Since the late 1970s, theatre in Tripura has always been progressive. All the popular theatre groups — Shilpatirtha, Natyabhumi, Tripura Theatre Academy, Sarathi, Bornali, Natya Samsad, Rangrup and Agantuk — have voiced the views of the people. These groups staged many anti-establishment plays during the Left-regime. Plays such as Natya Bhumi’s Money Bag and Ek Ononter Khoj took potshots at the corruption in the government. Way back in 1990, Natya Samsad’s Annya Prithibi criticised the Indian Army’s “obsession” with Pakistan. Apariter Diary criticised the state government’s anti-insurgency operations.

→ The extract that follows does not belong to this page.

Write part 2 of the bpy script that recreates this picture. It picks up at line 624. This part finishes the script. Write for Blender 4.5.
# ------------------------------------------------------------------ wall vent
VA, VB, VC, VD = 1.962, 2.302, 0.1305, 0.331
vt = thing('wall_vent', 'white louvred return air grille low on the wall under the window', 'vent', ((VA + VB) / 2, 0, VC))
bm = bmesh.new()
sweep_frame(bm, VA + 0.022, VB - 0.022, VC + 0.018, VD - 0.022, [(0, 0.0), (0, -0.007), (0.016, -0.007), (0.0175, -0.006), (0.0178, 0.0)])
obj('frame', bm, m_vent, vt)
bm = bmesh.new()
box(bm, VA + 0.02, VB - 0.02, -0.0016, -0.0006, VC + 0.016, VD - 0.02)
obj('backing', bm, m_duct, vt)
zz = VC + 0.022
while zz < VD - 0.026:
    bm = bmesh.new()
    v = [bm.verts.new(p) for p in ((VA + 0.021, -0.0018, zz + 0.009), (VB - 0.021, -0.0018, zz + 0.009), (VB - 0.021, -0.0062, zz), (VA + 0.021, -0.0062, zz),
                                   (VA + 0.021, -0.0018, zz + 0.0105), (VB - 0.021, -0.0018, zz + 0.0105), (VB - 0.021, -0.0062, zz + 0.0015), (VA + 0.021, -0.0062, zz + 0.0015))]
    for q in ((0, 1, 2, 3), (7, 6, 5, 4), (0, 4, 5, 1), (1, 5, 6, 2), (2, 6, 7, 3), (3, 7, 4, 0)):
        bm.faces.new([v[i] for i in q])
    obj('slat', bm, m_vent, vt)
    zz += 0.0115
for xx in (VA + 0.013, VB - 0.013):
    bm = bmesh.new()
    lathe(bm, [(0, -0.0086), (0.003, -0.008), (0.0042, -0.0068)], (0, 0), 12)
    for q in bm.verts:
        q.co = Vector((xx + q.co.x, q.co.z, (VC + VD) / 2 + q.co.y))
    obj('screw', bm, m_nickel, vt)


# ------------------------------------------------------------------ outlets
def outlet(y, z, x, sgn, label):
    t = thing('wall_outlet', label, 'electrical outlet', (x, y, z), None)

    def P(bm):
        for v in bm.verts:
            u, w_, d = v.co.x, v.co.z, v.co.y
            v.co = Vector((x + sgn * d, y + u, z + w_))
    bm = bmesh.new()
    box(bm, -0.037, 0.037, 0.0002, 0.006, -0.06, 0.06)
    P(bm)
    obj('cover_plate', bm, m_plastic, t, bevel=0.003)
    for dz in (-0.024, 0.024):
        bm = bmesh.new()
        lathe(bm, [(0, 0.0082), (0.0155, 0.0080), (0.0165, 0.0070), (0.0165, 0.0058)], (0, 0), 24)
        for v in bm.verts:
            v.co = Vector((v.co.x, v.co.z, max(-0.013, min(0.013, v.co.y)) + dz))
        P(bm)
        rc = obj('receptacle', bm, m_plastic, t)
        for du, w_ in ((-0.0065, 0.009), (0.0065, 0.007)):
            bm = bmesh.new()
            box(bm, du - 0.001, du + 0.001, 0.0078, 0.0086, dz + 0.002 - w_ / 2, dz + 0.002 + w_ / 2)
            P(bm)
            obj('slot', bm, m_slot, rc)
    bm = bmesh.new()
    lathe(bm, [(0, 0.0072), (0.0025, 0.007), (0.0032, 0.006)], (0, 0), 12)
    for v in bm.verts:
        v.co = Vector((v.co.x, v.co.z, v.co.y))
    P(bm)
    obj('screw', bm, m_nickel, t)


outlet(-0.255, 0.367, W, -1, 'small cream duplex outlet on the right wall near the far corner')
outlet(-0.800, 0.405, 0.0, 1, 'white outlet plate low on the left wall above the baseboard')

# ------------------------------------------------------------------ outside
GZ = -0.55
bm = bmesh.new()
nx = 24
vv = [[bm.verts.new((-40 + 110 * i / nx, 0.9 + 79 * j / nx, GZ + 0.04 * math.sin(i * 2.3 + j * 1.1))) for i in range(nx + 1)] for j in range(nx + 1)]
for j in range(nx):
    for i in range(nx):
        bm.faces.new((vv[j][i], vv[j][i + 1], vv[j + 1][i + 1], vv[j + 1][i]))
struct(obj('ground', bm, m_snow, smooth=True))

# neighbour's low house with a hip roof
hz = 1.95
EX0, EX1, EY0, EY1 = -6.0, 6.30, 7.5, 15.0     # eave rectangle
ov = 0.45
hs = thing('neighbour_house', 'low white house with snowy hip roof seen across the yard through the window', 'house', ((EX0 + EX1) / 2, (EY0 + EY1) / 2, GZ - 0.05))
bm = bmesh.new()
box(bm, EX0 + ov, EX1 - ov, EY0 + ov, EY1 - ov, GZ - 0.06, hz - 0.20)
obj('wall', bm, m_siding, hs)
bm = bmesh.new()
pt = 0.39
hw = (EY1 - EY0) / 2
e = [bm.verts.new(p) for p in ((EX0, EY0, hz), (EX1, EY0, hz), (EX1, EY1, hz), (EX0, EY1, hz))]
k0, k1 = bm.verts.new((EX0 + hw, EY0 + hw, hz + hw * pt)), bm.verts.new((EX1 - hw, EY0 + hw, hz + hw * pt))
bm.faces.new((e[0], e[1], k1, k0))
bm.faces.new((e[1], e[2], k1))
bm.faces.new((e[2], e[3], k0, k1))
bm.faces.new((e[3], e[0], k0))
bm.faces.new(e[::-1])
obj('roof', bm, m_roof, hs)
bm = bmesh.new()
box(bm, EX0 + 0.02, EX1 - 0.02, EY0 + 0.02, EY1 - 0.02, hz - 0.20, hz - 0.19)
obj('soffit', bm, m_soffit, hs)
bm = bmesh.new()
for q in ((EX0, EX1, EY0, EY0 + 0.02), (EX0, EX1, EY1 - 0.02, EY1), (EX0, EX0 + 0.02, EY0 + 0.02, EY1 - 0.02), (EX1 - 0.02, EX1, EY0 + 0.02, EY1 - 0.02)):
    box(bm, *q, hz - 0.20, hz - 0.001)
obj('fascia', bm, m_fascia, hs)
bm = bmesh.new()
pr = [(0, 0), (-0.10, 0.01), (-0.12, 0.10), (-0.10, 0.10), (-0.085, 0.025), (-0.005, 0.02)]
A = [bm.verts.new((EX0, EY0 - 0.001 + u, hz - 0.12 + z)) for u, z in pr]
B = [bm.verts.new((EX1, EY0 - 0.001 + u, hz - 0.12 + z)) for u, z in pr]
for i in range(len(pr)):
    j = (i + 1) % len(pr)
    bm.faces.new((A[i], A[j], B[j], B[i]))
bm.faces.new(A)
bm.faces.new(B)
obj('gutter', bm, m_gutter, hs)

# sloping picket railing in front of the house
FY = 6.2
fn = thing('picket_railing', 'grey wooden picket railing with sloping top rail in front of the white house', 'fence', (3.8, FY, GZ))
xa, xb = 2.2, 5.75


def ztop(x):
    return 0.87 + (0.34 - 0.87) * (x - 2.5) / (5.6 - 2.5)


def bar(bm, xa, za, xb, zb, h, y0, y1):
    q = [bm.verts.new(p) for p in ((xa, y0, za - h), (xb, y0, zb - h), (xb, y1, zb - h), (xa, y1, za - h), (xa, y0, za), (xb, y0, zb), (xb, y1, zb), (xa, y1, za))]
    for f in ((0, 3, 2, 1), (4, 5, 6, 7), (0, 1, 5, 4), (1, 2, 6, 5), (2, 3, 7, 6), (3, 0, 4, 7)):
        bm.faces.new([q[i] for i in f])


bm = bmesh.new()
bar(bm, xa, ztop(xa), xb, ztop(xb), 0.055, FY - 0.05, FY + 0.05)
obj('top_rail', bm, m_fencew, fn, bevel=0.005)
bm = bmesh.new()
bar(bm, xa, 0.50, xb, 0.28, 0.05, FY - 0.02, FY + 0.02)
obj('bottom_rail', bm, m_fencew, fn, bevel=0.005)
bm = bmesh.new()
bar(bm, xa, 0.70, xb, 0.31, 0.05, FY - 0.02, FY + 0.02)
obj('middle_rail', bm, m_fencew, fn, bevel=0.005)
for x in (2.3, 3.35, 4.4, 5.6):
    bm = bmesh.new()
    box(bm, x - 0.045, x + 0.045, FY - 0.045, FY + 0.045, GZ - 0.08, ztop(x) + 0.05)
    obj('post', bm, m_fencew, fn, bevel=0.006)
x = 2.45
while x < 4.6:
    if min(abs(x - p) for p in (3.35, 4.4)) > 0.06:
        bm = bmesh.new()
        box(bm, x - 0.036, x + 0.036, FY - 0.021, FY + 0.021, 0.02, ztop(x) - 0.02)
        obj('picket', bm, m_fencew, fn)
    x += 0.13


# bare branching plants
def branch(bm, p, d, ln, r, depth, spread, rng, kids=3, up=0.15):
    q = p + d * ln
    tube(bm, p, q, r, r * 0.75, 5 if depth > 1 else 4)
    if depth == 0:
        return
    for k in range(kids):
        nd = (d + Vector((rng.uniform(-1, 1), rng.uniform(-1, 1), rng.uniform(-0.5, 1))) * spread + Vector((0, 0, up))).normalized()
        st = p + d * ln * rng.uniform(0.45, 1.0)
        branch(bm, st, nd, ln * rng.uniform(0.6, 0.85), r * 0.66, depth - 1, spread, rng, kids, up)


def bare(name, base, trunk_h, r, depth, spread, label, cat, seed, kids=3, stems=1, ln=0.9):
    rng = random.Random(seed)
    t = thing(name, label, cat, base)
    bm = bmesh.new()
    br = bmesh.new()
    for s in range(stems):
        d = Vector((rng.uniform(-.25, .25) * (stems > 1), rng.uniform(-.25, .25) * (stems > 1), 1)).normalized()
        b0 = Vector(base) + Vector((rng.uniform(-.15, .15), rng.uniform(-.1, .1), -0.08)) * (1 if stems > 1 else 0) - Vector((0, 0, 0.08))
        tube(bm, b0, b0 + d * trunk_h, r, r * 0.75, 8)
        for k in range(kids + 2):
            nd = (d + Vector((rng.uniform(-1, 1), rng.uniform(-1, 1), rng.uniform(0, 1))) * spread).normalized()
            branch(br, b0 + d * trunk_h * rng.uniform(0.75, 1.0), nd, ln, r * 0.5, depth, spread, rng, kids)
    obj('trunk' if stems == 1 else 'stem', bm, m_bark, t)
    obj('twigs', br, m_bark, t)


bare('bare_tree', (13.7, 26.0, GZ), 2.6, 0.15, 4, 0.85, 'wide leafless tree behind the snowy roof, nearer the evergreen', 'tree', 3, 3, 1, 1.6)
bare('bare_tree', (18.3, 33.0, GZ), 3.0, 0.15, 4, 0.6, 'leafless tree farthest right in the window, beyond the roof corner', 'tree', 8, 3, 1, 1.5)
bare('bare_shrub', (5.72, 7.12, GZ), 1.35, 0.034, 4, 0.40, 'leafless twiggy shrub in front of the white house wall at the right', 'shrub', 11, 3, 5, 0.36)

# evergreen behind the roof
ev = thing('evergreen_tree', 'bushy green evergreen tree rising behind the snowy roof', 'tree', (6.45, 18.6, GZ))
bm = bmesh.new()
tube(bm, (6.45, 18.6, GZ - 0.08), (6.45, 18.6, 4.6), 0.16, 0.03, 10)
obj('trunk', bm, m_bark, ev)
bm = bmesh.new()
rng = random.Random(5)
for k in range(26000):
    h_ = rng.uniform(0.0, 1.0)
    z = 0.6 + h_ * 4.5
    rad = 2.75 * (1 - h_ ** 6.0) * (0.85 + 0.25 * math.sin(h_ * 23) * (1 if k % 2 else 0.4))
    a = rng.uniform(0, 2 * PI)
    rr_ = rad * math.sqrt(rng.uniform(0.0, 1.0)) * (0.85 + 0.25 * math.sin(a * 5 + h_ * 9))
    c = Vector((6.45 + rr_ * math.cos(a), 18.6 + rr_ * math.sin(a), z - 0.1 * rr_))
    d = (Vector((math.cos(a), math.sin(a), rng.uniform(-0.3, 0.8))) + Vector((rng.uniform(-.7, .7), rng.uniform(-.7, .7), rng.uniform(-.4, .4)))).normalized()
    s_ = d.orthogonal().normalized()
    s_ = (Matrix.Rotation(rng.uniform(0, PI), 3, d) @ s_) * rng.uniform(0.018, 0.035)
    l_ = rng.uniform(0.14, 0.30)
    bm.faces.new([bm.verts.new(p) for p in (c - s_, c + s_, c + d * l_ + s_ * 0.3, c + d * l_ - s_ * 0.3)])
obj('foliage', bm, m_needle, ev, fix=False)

“But we never faced any disruption from the Left government,” says a senior member of the 51-member theatre group, Natya Samsad. He continues, “Unfortunately, even before we could come up with any new production targeting the current establishment, they are trying out different ways to silence our voice.”

No support

Chief minister Biplab Deb was invited to grace the three-day theatre festival as chief guest, but he didn’t respond to the invite. Another senior government official was approached but she didn’t turn up either. Later, Manipuri theatre actor Sabitri Heisnam was invited to inaugurate it. People are left to decipher what message the government wants to send out to the artistes and theatre groups by staying away from such events.

A senior government official says it’s time to change “stereotypical” thinking among artistes. “The Left groups never encouraged others to emerge. It’s time to give space to others,” says the official at the department of information and cultural affairs.

And what might some of the non-stereotypes be? Says information director Vishwasree B., “We are trying to involve the theatre groups to publicise Swachch Bharat and Poshan Abhiyan (nutrition programme). Plus, next year, we will engage with them during the year-long 150th birthday celebrations of Mahatma Gandhi. Good talent will always find space.”

Remember, next year is also the election year, says a veteran actor. He predicts, “Basically, this government will use theatre groups to propagate its agenda. Art will die a silent death in Tripura.”